--- Task input ---
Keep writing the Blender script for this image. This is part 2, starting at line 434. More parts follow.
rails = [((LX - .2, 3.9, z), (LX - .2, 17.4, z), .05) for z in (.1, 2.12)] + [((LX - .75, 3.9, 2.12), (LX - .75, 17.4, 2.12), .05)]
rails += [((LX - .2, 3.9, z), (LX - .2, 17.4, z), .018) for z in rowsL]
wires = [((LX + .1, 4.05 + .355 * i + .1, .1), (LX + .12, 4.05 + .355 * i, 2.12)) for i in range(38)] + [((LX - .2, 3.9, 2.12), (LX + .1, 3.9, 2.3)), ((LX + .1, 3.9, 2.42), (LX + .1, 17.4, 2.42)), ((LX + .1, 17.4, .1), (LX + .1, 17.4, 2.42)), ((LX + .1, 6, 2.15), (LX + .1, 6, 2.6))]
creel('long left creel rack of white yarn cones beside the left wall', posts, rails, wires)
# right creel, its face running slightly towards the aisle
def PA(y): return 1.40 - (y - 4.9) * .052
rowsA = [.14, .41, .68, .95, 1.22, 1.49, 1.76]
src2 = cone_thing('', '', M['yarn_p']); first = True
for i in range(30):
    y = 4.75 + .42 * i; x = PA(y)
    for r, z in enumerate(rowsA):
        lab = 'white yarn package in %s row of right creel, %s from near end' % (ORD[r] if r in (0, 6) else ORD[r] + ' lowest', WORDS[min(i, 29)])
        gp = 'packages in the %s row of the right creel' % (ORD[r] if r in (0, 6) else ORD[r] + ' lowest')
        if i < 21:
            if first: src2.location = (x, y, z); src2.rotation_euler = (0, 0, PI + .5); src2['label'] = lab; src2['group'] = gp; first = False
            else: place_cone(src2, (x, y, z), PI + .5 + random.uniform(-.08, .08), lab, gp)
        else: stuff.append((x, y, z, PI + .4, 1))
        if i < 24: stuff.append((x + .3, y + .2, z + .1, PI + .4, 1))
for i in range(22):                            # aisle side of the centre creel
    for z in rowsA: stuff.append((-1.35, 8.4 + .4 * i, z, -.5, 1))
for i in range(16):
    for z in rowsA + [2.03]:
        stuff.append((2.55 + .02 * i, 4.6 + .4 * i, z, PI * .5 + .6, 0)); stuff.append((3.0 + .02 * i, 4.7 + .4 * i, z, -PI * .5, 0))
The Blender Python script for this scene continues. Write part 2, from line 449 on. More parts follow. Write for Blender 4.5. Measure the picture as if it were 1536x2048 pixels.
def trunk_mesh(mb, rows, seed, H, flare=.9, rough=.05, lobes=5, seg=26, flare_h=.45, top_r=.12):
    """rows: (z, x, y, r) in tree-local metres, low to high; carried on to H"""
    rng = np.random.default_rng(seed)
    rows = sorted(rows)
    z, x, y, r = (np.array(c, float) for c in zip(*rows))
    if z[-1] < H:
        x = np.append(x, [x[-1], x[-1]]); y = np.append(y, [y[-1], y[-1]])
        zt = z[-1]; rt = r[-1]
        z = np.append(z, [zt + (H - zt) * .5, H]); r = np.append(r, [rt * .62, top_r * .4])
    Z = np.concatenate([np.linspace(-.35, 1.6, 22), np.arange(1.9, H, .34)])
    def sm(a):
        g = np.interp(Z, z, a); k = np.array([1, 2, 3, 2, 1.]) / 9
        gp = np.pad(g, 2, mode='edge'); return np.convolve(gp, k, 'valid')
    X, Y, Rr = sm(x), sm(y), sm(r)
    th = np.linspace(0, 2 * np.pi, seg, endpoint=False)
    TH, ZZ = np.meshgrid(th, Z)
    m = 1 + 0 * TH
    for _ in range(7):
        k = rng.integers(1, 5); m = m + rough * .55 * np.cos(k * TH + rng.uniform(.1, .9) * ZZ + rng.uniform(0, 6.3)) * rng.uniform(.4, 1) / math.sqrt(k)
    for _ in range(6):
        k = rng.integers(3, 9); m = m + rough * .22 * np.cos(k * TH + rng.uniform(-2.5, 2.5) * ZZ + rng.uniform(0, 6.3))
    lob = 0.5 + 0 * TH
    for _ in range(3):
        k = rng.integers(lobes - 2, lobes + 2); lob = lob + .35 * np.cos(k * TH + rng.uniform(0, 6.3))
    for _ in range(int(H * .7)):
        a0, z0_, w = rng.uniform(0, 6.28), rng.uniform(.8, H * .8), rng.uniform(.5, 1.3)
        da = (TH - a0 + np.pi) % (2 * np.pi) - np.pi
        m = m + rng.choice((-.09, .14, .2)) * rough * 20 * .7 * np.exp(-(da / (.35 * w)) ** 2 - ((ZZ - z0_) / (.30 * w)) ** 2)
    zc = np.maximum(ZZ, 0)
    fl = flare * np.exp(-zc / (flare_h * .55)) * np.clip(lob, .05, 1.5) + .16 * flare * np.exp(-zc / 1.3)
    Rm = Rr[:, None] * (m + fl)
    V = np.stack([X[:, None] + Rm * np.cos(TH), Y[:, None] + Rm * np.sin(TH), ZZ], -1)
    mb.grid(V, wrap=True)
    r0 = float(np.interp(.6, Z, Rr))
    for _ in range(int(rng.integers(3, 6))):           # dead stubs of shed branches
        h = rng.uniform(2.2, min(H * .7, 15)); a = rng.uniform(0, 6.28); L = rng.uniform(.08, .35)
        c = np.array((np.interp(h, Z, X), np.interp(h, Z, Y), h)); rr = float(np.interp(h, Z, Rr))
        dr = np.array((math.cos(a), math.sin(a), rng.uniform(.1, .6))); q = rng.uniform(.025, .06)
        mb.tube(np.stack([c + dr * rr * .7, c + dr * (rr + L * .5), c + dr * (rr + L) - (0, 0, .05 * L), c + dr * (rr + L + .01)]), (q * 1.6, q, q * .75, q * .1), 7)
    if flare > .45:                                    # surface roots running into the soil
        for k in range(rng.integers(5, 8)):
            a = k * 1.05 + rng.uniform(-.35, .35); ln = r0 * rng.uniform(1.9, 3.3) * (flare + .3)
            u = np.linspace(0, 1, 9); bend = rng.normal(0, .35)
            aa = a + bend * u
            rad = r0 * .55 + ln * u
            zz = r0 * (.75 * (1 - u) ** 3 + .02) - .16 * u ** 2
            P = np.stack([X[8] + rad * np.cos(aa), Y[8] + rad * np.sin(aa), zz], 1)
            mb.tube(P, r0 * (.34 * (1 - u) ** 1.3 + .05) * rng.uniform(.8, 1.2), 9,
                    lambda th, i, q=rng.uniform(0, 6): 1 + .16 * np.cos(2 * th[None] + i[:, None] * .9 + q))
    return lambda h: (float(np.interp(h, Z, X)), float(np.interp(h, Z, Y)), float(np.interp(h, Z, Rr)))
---
* Task details *
Extract, word for word, each line of the listing above.

* Solution for this problem *
Keep writing the Blender script for this image. This is part 2, starting at line 434. More parts follow.
rails = [((LX - .2, 3.9, z), (LX - .2, 17.4, z), .05) for z in (.1, 2.12)] + [((LX - .75, 3.9, 2.12), (LX - .75, 17.4, 2.12), .05)]
rails += [((LX - .2, 3.9, z), (LX - .2, 17.4, z), .018) for z in rowsL]
wires = [((LX + .1, 4.05 + .355 * i + .1, .1), (LX + .12, 4.05 + .355 * i, 2.12)) for i in range(38)] + [((LX - .2, 3.9, 2.12), (LX + .1, 3.9, 2.3)), ((LX + .1, 3.9, 2.42), (LX + .1, 17.4, 2.42)), ((LX + .1, 17.4, .1), (LX + .1, 17.4, 2.42)), ((LX + .1, 6, 2.15), (LX + .1, 6, 2.6))]
creel('long left creel rack of white yarn cones beside the left wall', posts, rails, wires)
# right creel, its face running slightly towards the aisle
def PA(y): return 1.40 - (y - 4.9) * .052
rowsA = [.14, .41, .68, .95, 1.22, 1.49, 1.76]
src2 = cone_thing('', '', M['yarn_p']); first = True
for i in range(30):
    y = 4.75 + .42 * i; x = PA(y)
    for r, z in enumerate(rowsA):
        lab = 'white yarn package in %s row of right creel, %s from near end' % (ORD[r] if r in (0, 6) else ORD[r] + ' lowest', WORDS[min(i, 29)])
        gp = 'packages in the %s row of the right creel' % (ORD[r] if r in (0, 6) else ORD[r] + ' lowest')
        if i < 21:
            if first: src2.location = (x, y, z); src2.rotation_euler = (0, 0, PI + .5); src2['label'] = lab; src2['group'] = gp; first = False
            else: place_cone(src2, (x, y, z), PI + .5 + random.uniform(-.08, .08), lab, gp)
        else: stuff.append((x, y, z, PI + .4, 1))
        if i < 24: stuff.append((x + .3, y + .2, z + .1, PI + .4, 1))
for i in range(22):                            # aisle side of the centre creel
    for z in rowsA: stuff.append((-1.35, 8.4 + .4 * i, z, -.5, 1))
for i in range(16):
    for z in rowsA + [2.03]:
        stuff.append((2.55 + .02 * i, 4.6 + .4 * i, z, PI * .5 + .6, 0)); stuff.append((3.0 + .02 * i, 4.7 + .4 * i, z, -PI * .5, 0))
The Blender Python script for this scene continues. Write part 2, from line 449 on. More parts follow. Write for Blender 4.5. Measure the picture as if it were 1536x2048 pixels.
def trunk_mesh(mb, rows, seed, H, flare=.9, rough=.05, lobes=5, seg=26, flare_h=.45, top_r=.12):
    """rows: (z, x, y, r) in tree-local metres, low to high; carried on to H"""
    rng = np.random.default_rng(seed)
    rows = sorted(rows)
    z, x, y, r = (np.array(c, float) for c in zip(*rows))
    if z[-1] < H:
        x = np.append(x, [x[-1], x[-1]]); y = np.append(y, [y[-1], y[-1]])
        zt = z[-1]; rt = r[-1]
        z = np.append(z, [zt + (H - zt) * .5, H]); r = np.append(r, [rt * .62, top_r * .4])
    Z = np.concatenate([np.linspace(-.35, 1.6, 22), np.arange(1.9, H, .34)])
    def sm(a):
        g = np.interp(Z, z, a); k = np.array([1, 2, 3, 2, 1.]) / 9
        gp = np.pad(g, 2, mode='edge'); return np.convolve(gp, k, 'valid')
    X, Y, Rr = sm(x), sm(y), sm(r)
    th = np.linspace(0, 2 * np.pi, seg, endpoint=False)
    TH, ZZ = np.meshgrid(th, Z)
    m = 1 + 0 * TH
    for _ in range(7):
        k = rng.integers(1, 5); m = m + rough * .55 * np.cos(k * TH + rng.uniform(.1, .9) * ZZ + rng.uniform(0, 6.3)) * rng.uniform(.4, 1) / math.sqrt(k)
    for _ in range(6):
        k = rng.integers(3, 9); m = m + rough * .22 * np.cos(k * TH + rng.uniform(-2.5, 2.5) * ZZ + rng.uniform(0, 6.3))
    lob = 0.5 + 0 * TH
    for _ in range(3):
        k = rng.integers(lobes - 2, lobes + 2); lob = lob + .35 * np.cos(k * TH + rng.uniform(0, 6.3))
    for _ in range(int(H * .7)):
        a0, z0_, w = rng.uniform(0, 6.28), rng.uniform(.8, H * .8), rng.uniform(.5, 1.3)
        da = (TH - a0 + np.pi) % (2 * np.pi) - np.pi
        m = m + rng.choice((-.09, .14, .2)) * rough * 20 * .7 * np.exp(-(da / (.35 * w)) ** 2 - ((ZZ - z0_) / (.30 * w)) ** 2)
    zc = np.maximum(ZZ, 0)
    fl = flare * np.exp(-zc / (flare_h * .55)) * np.clip(lob, .05, 1.5) + .16 * flare * np.exp(-zc / 1.3)
    Rm = Rr[:, None] * (m + fl)
    V = np.stack([X[:, None] + Rm * np.cos(TH), Y[:, None] + Rm * np.sin(TH), ZZ], -1)
    mb.grid(V, wrap=True)
    r0 = float(np.interp(.6, Z, Rr))
    for _ in range(int(rng.integers(3, 6))):           # dead stubs of shed branches
        h = rng.uniform(2.2, min(H * .7, 15)); a = rng.uniform(0, 6.28); L = rng.uniform(.08, .35)
        c = np.array((np.interp(h, Z, X), np.interp(h, Z, Y), h)); rr = float(np.interp(h, Z, Rr))
        dr = np.array((math.cos(a), math.sin(a), rng.uniform(.1, .6))); q = rng.uniform(.025, .06)
        mb.tube(np.stack([c + dr * rr * .7, c + dr * (rr + L * .5), c + dr * (rr + L) - (0, 0, .05 * L), c + dr * (rr + L + .01)]), (q * 1.6, q, q * .75, q * .1), 7)
    if flare > .45:                                    # surface roots running into the soil
        for k in range(rng.integers(5, 8)):
            a = k * 1.05 + rng.uniform(-.35, .35); ln = r0 * rng.uniform(1.9, 3.3) * (flare + .3)
            u = np.linspace(0, 1, 9); bend = rng.normal(0, .35)
            aa = a + bend * u
            rad = r0 * .55 + ln * u
            zz = r0 * (.75 * (1 - u) ** 3 + .02) - .16 * u ** 2
            P = np.stack([X[8] + rad * np.cos(aa), Y[8] + rad * np.sin(aa), zz], 1)
            mb.tube(P, r0 * (.34 * (1 - u) ** 1.3 + .05) * rng.uniform(.8, 1.2), 9,
                    lambda th, i, q=rng.uniform(0, 6): 1 + .16 * np.cos(2 * th[None] + i[:, None] * .9 + q))
    return lambda h: (float(np.interp(h, Z, X)), float(np.interp(h, Z, Y)), float(np.interp(h, Z, Rr)))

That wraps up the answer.